To be done:
Both the line containing "Write a Blender" and the line containing "R = math.radians" belong in the answer, along with every line between them; print exactly those.

Input rows:
------

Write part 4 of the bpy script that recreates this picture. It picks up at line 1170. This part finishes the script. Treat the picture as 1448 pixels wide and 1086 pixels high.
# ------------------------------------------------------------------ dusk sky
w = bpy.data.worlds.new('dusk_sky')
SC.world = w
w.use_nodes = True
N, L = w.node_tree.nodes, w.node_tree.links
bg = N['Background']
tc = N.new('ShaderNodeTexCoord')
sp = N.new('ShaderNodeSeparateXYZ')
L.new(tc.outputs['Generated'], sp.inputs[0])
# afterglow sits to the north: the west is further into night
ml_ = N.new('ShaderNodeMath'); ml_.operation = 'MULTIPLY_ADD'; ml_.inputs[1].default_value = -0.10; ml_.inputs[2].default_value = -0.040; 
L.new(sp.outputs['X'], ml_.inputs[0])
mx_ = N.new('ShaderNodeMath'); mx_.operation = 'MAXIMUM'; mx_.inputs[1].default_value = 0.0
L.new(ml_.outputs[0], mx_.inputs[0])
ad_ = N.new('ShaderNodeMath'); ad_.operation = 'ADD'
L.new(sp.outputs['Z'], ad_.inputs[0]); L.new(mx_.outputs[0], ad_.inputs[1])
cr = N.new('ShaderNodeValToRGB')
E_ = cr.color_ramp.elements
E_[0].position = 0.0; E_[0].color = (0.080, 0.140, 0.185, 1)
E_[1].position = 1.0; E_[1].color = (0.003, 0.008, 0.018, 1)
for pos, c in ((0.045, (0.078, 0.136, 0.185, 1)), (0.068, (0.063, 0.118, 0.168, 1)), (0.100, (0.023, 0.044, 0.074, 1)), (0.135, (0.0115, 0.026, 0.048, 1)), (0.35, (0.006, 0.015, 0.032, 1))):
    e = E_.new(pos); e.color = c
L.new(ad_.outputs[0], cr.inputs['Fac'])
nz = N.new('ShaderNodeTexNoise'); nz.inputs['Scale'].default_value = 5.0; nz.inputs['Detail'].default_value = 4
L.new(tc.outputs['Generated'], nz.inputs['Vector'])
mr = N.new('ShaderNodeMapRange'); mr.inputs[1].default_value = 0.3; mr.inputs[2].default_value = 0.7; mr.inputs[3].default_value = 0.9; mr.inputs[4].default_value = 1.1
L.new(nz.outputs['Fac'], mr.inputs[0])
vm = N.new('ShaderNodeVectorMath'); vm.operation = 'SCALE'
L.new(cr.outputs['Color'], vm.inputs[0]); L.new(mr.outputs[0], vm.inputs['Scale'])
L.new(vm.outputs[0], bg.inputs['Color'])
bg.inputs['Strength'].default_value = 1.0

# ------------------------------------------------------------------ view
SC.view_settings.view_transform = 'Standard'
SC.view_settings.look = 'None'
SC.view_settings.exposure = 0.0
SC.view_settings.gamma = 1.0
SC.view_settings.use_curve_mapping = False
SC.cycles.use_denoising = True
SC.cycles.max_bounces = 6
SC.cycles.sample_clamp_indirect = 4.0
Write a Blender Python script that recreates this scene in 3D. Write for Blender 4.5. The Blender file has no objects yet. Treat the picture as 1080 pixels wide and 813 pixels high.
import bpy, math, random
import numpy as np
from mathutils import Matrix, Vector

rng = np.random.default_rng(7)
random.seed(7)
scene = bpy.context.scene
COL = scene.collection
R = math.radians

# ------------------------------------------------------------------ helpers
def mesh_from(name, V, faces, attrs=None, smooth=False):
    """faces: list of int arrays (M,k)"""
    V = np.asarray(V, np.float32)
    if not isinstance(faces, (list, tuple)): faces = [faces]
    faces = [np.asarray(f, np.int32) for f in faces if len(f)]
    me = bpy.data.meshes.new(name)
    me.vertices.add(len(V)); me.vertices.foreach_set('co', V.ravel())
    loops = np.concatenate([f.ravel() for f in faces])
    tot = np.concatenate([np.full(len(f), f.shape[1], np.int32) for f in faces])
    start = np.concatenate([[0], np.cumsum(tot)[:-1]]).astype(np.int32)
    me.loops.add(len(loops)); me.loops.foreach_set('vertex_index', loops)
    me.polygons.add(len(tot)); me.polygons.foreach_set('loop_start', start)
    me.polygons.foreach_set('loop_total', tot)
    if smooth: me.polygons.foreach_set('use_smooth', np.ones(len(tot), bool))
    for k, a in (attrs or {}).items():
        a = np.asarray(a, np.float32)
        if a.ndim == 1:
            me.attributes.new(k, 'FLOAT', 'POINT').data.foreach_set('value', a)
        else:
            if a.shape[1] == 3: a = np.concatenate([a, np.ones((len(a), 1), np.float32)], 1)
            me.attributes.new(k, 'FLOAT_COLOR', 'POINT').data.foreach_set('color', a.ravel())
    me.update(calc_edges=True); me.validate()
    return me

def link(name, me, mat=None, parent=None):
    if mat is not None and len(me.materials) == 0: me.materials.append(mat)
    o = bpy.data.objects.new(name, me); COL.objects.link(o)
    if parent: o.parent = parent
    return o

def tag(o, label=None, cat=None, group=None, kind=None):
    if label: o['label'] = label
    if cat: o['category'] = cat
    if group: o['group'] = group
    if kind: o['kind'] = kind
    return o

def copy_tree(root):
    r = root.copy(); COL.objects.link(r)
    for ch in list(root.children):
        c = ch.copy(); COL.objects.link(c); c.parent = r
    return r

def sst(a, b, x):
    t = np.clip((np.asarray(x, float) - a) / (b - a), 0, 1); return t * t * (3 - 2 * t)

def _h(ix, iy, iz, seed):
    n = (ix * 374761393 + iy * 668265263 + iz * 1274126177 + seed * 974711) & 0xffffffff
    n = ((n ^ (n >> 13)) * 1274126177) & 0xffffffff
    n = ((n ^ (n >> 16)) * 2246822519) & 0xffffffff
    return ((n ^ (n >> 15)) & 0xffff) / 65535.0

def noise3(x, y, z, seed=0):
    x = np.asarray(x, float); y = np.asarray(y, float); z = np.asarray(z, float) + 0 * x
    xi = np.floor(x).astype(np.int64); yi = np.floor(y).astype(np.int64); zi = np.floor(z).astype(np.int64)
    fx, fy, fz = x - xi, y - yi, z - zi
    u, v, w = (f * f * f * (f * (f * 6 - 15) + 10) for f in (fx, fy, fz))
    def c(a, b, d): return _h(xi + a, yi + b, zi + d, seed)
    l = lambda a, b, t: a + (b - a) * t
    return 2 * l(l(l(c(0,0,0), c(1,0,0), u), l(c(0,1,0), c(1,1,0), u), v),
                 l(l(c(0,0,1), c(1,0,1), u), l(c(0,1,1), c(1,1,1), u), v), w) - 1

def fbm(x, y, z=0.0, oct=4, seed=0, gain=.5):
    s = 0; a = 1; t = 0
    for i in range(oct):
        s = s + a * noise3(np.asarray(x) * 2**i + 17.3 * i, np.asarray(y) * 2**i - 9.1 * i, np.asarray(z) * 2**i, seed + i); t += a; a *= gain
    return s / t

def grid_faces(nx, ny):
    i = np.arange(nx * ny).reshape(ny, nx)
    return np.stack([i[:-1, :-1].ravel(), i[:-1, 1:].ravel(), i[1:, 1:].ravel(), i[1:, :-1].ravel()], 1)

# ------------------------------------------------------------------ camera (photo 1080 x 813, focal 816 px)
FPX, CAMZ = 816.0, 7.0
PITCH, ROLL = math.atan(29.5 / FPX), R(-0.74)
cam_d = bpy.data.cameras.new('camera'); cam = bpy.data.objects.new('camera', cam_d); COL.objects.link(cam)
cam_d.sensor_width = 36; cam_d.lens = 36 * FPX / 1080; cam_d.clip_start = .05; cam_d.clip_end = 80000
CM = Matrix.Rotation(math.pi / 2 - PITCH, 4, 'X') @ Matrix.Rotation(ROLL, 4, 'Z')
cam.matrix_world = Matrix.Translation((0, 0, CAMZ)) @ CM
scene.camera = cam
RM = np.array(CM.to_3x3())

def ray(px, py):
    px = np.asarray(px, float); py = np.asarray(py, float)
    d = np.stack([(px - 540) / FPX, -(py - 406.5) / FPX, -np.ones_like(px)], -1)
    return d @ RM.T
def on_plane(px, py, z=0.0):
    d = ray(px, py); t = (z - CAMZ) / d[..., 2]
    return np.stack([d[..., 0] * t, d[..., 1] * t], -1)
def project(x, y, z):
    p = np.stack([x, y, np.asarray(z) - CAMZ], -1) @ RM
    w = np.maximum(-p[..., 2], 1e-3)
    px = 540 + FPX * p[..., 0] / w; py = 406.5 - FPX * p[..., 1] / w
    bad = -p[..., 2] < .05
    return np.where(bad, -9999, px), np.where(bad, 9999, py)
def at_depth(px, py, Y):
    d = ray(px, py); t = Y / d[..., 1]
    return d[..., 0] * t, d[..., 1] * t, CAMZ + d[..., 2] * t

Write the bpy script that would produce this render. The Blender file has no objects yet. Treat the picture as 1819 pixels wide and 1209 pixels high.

------

The output:
Write a Blender Python script that recreates this scene in 3D. Write for Blender 4.5. The Blender file has no objects yet. Treat the picture as 1080 pixels wide and 813 pixels high.
import bpy, math, random
import numpy as np
from mathutils import Matrix, Vector

rng = np.random.default_rng(7)
random.seed(7)
scene = bpy.context.scene
COL = scene.collection
R = math.radians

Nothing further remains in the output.